Senior Contributing Editor and back-page columnist Marcia Sherril recounts her most precious Christmas memories
When my siblings and I were young, our Christmas tradition was to sell mistletoe to make money for our Christmas presents—and not just any mistletoe. We didn’t buy it in bulk at the local wholesale nursery. No, our father prudently armed his sons with rifles at a tender age and the boys were instructed to shoot the mistletoe out of the trees near our house—a forest that still runs deep along Birmingham’s Cahaba River. We would gather up the fallen branches and tie them into lovely bunches with red satin ribbons. Placing them ever-so-gently in little brother Billy’s red wagon, we set out on a three-mile journey to sell them to our neighbors. With each house situated on five-acre plots, we had quite a hike before us that lasted all day but would, without fail, result in pockets full of earnings to spend the next day on presents for our parents.

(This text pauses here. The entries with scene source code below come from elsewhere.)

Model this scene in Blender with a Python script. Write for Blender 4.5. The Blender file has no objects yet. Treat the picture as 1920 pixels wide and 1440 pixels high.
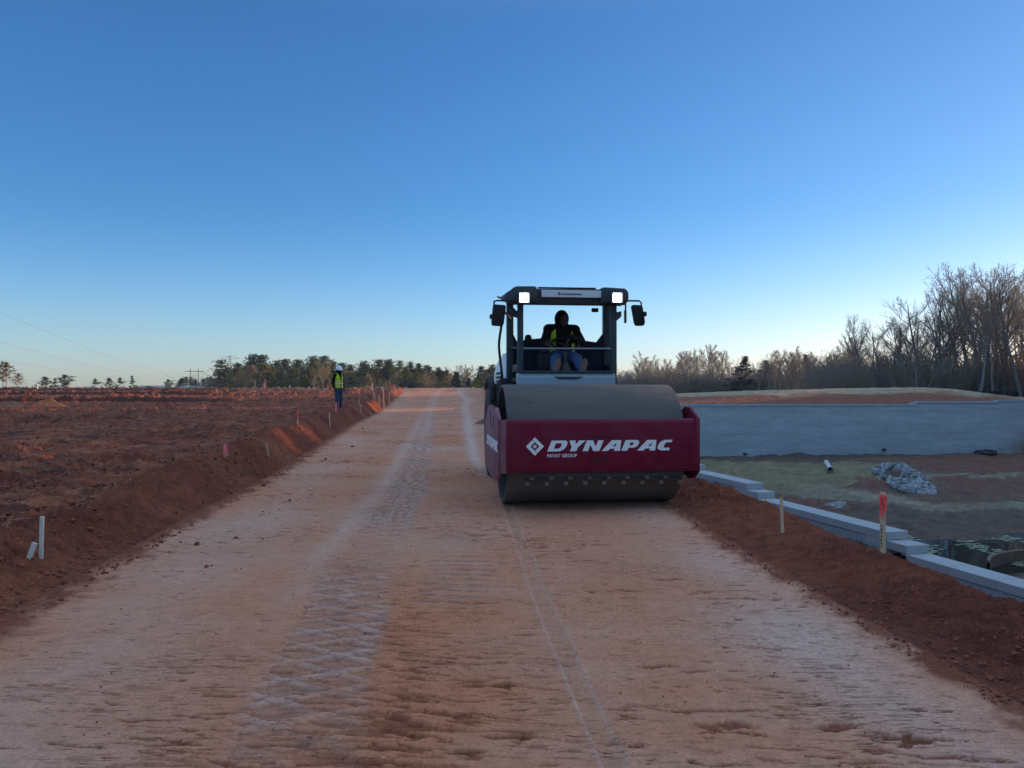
import bpy, bmesh, math, random
import numpy as np
from mathutils import Vector, Matrix

sc = bpy.context.scene
COL = sc.collection
R = math.radians

# ------------------------------------------------------------------ camera, sky, sun
CZ, FPX, HOR = 1.45, 1443.0, 727.0
cam_d = bpy.data.cameras.new('camera')
cam_d.sensor_width = 36.0
cam_d.lens = 36.0 * FPX / 1920.0
cam_d.shift_y = (HOR - 720.0) / 1920.0
cam_d.clip_start, cam_d.clip_end = 0.05, 8000
cam = bpy.data.objects.new('camera', cam_d)
COL.objects.link(cam)
cam.location = (0, 0, CZ)
cam.rotation_euler = (R(90), 0, 0)
sc.camera = cam

HAZE = 0.00028
SUN_AZ, SUN_EL = 62.0, 7.0          # degrees right of the view direction, above the horizon
world = bpy.data.worlds.new('World')
sc.world = world
world.use_nodes = True
wn = world.node_tree
bg = wn.nodes['Background']
sky = wn.nodes.new('ShaderNodeTexSky')
sky.sky_type = 'NISHITA'
sky.sun_disc = False
sky.sun_elevation = R(SUN_EL)
sky.sun_rotation = R(SUN_AZ)
sky.altitude = 200
sky.air_density = 1.0
sky.dust_density = 0.35
sky.ozone_density = 3.0
tint = wn.nodes.new('ShaderNodeMix')            # the camera's cool daylight balance and the added overhead fill
tint.data_type = 'RGBA'; tint.blend_type = 'MULTIPLY'; tint.inputs['Factor'].default_value = 1
# pale low air, deeper blue above, and overhead an added bright warm fill that lifts the shaded ground
geo = wn.nodes.new('ShaderNodeTexCoord'); sep = wn.nodes.new('ShaderNodeSeparateXYZ')
wn.links.new(geo.outputs['Generated'], sep.inputs[0])
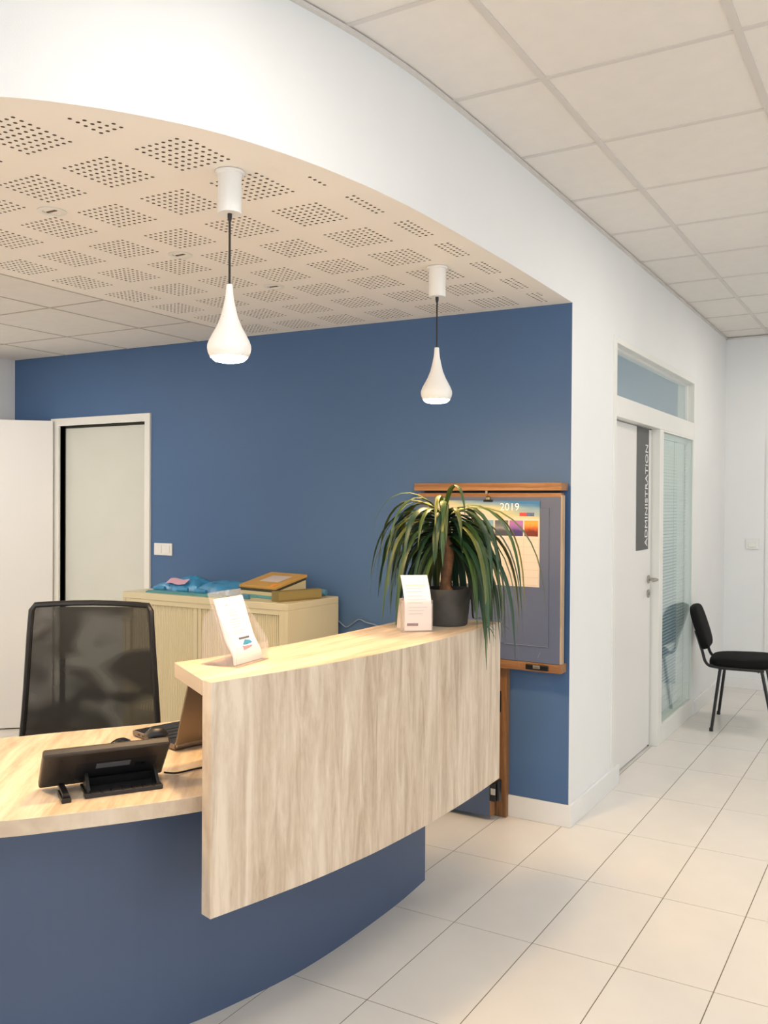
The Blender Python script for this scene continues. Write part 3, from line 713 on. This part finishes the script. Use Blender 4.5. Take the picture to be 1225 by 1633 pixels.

My favorite gifts were always those from my father, who would either have tons of money or be bankrupt and devising a plot to get it all back (a sport I continue to this day) but he nonetheless always gave the perfect gifts. Whether it was Earth Shoes (when those were the rage), or North Face parkas, or elephant-bell-bottom jeans when we were older—or when we had our own children: Cabbage Patch dolls, Furbies—whatever was unattainable, he got it. Every Christmas morning we would awake to the sound of him playing guitar and singing Christmas carols and Momma warming cinnamon buns in the oven while the Boston Terriers feasted on bacon. We still have the dogs, and we have our memories, and of course, we have Momma.